I'm reminded of the quote from Grant Sarver of Off-Center Forge (which I have posted on my wall at the NPS):

"Good, fast and cheap; pick two."

Brake drum forges are fast and cheap. I've used brake drum forges, "farmers" forges, early medieval hole-in-the-ground forges, gas forges and my faithful wooden forge with a layer of sand and firebrick supporting a Centaur Forge firepot. I've burned charcoal, bituminous, anthracite and propane in them (but not all at once ;-). All of them heat iron to a workable degree, but some are much more efficient and convenient than others.

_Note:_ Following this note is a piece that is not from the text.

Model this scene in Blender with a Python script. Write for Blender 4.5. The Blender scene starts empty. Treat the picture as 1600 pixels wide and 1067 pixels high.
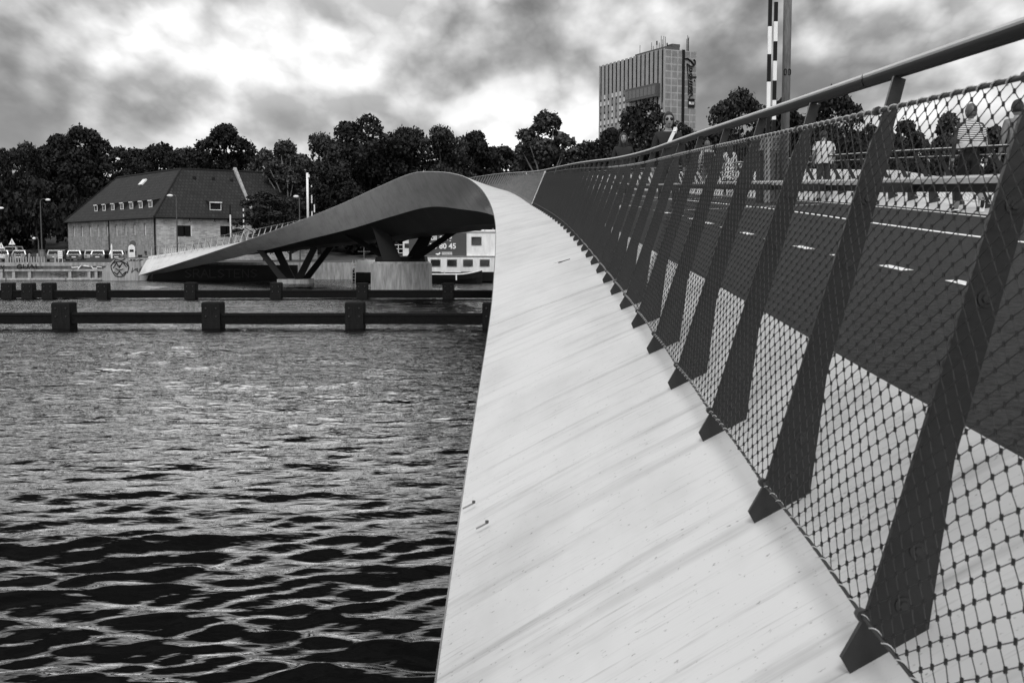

You can go with what you can cobble together, or take proper classes, or observe how other smiths do their work and with what, or strike out on your own, or buy a ready made commercial forge. It's a world of many possibilities; but some work well, some work not quite as well, some work poorly, some don't work at all and some will blow-up or burn down your shop. (This is why I bought my gas forge from a regular manufacturer. As "Dirty Harry Callahan" [Clint Eastwood] used to say: "A man shuld know his limitations.")
   Bruce Blackistone (Atli) - Sunday, 10/17/04 23:37:32 EDT

DEAR GURU;S I HAVE IN MY POSSESSION AN OLD RIVET FORGE WITH THE THE MAKERS BRASS PLATE CAST IN THE NAME OF MACBRAIR BROS SHEFFIELD ENGLAND,I WOULD DEARLY LOVE TO ESTIMATE IT,S DATE OF MANUFACTURE PRIOR TO RESTORATION AND EXHIBITION(WORKING)AT OUR LOCAL MUSEUM.I HAVE TRIED TO TRACK IT DOWN OVER THE NET WITHOUT SUCCESS AND I.VE BEEN TO THE BABA SITE ALSO,I CAN ROUGHLY ASSUME IT WAS MADE SOMEWHERE AROUND THE END OF THE 18TH CENTURY.THE REASON I HAVE COME TO THIS ASSUMPTION IS COMPARED TO A RIVET FORGE MANUFACTURED BY THE ALLDAY CO.THE ONE I HAVE SEEMS TO HAVE AMORE HANDS ON APPROACH TO ITS MAKING.IM NOT SURE WHEN ALLDAY MERGED WITH ONION TO MANUFACTURE POWER HAMMERS(ALLDAY AND ONION)BUT I CAN ONLY GUESS IT WAS BETWEEN THE 1ST AND 2ND WORLD WARS.PLEASE HELP ME AND IF YOU CAN,T COULD YOU PLEASE STEER ME IN THE RIGHT DIRECTION REGARDS FROM SUNNY SYDNEY(96 DEG F )DOUG CAIRNS ONION)
   doug cairns - Sunday, 10/17/04 23:41:32 EDT

As is often said in IRC channels and mailing lists (and guru may back this up if he cares), please don't use all upper case, it is considered the same as yelling.